Data supplied:

*-*-*

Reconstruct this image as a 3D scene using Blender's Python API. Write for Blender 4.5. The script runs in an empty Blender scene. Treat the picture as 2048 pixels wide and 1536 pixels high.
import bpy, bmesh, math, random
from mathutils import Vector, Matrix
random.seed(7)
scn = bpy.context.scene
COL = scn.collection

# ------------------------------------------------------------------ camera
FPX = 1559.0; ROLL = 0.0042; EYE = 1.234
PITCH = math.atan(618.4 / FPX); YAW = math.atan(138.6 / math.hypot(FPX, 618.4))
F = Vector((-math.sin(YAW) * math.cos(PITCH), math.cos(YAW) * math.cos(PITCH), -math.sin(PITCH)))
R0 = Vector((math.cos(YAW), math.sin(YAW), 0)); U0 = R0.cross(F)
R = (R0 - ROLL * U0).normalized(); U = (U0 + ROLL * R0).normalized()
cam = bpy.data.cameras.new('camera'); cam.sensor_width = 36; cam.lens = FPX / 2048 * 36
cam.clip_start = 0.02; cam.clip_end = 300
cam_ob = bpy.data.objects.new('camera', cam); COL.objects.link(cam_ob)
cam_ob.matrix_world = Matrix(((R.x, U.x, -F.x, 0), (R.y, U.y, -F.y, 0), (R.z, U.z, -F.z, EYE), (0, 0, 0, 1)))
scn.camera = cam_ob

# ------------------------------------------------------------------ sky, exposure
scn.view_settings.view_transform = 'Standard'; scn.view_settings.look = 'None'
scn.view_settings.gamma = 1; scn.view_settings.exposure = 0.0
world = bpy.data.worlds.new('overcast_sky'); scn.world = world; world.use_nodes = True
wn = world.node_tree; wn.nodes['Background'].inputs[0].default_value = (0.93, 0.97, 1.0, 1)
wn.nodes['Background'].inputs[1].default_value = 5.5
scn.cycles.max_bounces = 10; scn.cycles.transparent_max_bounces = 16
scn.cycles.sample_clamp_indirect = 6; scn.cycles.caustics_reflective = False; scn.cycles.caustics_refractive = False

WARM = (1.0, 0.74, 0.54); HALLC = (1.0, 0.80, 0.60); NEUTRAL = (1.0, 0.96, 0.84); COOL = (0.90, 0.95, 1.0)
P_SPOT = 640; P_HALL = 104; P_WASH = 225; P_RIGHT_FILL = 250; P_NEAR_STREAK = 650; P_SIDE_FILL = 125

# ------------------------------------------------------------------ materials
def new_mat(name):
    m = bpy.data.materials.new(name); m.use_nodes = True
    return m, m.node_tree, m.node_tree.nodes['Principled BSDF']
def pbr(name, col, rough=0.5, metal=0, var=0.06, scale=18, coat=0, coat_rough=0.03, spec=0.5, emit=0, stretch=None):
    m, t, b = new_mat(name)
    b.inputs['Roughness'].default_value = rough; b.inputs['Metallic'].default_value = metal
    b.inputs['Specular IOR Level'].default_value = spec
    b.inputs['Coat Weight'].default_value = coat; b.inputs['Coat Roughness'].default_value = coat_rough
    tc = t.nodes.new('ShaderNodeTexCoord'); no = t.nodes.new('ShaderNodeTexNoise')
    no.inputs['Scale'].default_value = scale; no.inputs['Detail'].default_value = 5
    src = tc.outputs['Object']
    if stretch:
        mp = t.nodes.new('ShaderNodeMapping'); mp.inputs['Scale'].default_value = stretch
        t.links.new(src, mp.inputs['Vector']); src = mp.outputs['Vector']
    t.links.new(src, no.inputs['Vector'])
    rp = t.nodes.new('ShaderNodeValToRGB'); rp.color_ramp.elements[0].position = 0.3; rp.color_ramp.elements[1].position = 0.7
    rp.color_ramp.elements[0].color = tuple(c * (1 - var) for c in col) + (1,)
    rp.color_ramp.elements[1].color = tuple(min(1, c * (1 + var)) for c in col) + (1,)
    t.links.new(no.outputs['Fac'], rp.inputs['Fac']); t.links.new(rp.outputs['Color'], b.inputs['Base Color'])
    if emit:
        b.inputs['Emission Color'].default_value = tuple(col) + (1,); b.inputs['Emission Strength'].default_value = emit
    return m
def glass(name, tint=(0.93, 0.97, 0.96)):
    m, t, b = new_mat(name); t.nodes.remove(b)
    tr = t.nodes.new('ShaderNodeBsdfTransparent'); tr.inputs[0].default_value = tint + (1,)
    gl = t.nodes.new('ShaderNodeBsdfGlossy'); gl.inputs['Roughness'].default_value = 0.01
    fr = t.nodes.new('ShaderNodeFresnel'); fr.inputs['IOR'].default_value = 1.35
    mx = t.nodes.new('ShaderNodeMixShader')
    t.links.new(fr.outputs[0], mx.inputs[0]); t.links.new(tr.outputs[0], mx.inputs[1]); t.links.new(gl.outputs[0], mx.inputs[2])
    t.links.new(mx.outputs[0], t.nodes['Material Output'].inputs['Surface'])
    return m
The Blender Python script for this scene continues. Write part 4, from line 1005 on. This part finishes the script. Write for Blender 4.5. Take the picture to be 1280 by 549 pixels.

*-*-*

Exercise directions:
The whole listing above needs to be written out again exactly.

Exercise response:
Reconstruct this image as a 3D scene using Blender's Python API. Write for Blender 4.5. The script runs in an empty Blender scene. Treat the picture as 2048 pixels wide and 1536 pixels high.
import bpy, bmesh, math, random
from mathutils import Vector, Matrix
random.seed(7)
scn = bpy.context.scene
COL = scn.collection

# ------------------------------------------------------------------ camera
FPX = 1559.0; ROLL = 0.0042; EYE = 1.234
PITCH = math.atan(618.4 / FPX); YAW = math.atan(138.6 / math.hypot(FPX, 618.4))
F = Vector((-math.sin(YAW) * math.cos(PITCH), math.cos(YAW) * math.cos(PITCH), -math.sin(PITCH)))
R0 = Vector((math.cos(YAW), math.sin(YAW), 0)); U0 = R0.cross(F)
R = (R0 - ROLL * U0).normalized(); U = (U0 + ROLL * R0).normalized()
cam = bpy.data.cameras.new('camera'); cam.sensor_width = 36; cam.lens = FPX / 2048 * 36
cam.clip_start = 0.02; cam.clip_end = 300
cam_ob = bpy.data.objects.new('camera', cam); COL.objects.link(cam_ob)
cam_ob.matrix_world = Matrix(((R.x, U.x, -F.x, 0), (R.y, U.y, -F.y, 0), (R.z, U.z, -F.z, EYE), (0, 0, 0, 1)))
scn.camera = cam_ob

# ------------------------------------------------------------------ sky, exposure
scn.view_settings.view_transform = 'Standard'; scn.view_settings.look = 'None'
scn.view_settings.gamma = 1; scn.view_settings.exposure = 0.0
world = bpy.data.worlds.new('overcast_sky'); scn.world = world; world.use_nodes = True
wn = world.node_tree; wn.nodes['Background'].inputs[0].default_value = (0.93, 0.97, 1.0, 1)
wn.nodes['Background'].inputs[1].default_value = 5.5
scn.cycles.max_bounces = 10; scn.cycles.transparent_max_bounces = 16
scn.cycles.sample_clamp_indirect = 6; scn.cycles.caustics_reflective = False; scn.cycles.caustics_refractive = False

WARM = (1.0, 0.74, 0.54); HALLC = (1.0, 0.80, 0.60); NEUTRAL = (1.0, 0.96, 0.84); COOL = (0.90, 0.95, 1.0)
P_SPOT = 640; P_HALL = 104; P_WASH = 225; P_RIGHT_FILL = 250; P_NEAR_STREAK = 650; P_SIDE_FILL = 125

# ------------------------------------------------------------------ materials
def new_mat(name):
    m = bpy.data.materials.new(name); m.use_nodes = True
    return m, m.node_tree, m.node_tree.nodes['Principled BSDF']
def pbr(name, col, rough=0.5, metal=0, var=0.06, scale=18, coat=0, coat_rough=0.03, spec=0.5, emit=0, stretch=None):
    m, t, b = new_mat(name)
    b.inputs['Roughness'].default_value = rough; b.inputs['Metallic'].default_value = metal
    b.inputs['Specular IOR Level'].default_value = spec
    b.inputs['Coat Weight'].default_value = coat; b.inputs['Coat Roughness'].default_value = coat_rough
    tc = t.nodes.new('ShaderNodeTexCoord'); no = t.nodes.new('ShaderNodeTexNoise')
    no.inputs['Scale'].default_value = scale; no.inputs['Detail'].default_value = 5
    src = tc.outputs['Object']
    if stretch:
        mp = t.nodes.new('ShaderNodeMapping'); mp.inputs['Scale'].default_value = stretch
        t.links.new(src, mp.inputs['Vector']); src = mp.outputs['Vector']
    t.links.new(src, no.inputs['Vector'])
    rp = t.nodes.new('ShaderNodeValToRGB'); rp.color_ramp.elements[0].position = 0.3; rp.color_ramp.elements[1].position = 0.7
    rp.color_ramp.elements[0].color = tuple(c * (1 - var) for c in col) + (1,)
    rp.color_ramp.elements[1].color = tuple(min(1, c * (1 + var)) for c in col) + (1,)
    t.links.new(no.outputs['Fac'], rp.inputs['Fac']); t.links.new(rp.outputs['Color'], b.inputs['Base Color'])
    if emit:
        b.inputs['Emission Color'].default_value = tuple(col) + (1,); b.inputs['Emission Strength'].default_value = emit
    return m
def glass(name, tint=(0.93, 0.97, 0.96)):
    m, t, b = new_mat(name); t.nodes.remove(b)
    tr = t.nodes.new('ShaderNodeBsdfTransparent'); tr.inputs[0].default_value = tint + (1,)
    gl = t.nodes.new('ShaderNodeBsdfGlossy'); gl.inputs['Roughness'].default_value = 0.01
    fr = t.nodes.new('ShaderNodeFresnel'); fr.inputs['IOR'].default_value = 1.35
    mx = t.nodes.new('ShaderNodeMixShader')
    t.links.new(fr.outputs[0], mx.inputs[0]); t.links.new(tr.outputs[0], mx.inputs[1]); t.links.new(gl.outputs[0], mx.inputs[2])
    t.links.new(mx.outputs[0], t.nodes['Material Output'].inputs['Surface'])
    return m
The Blender Python script for this scene continues. Write part 4, from line 1005 on. This part finishes the script. Write for Blender 4.5. Take the picture to be 1280 by 549 pixels.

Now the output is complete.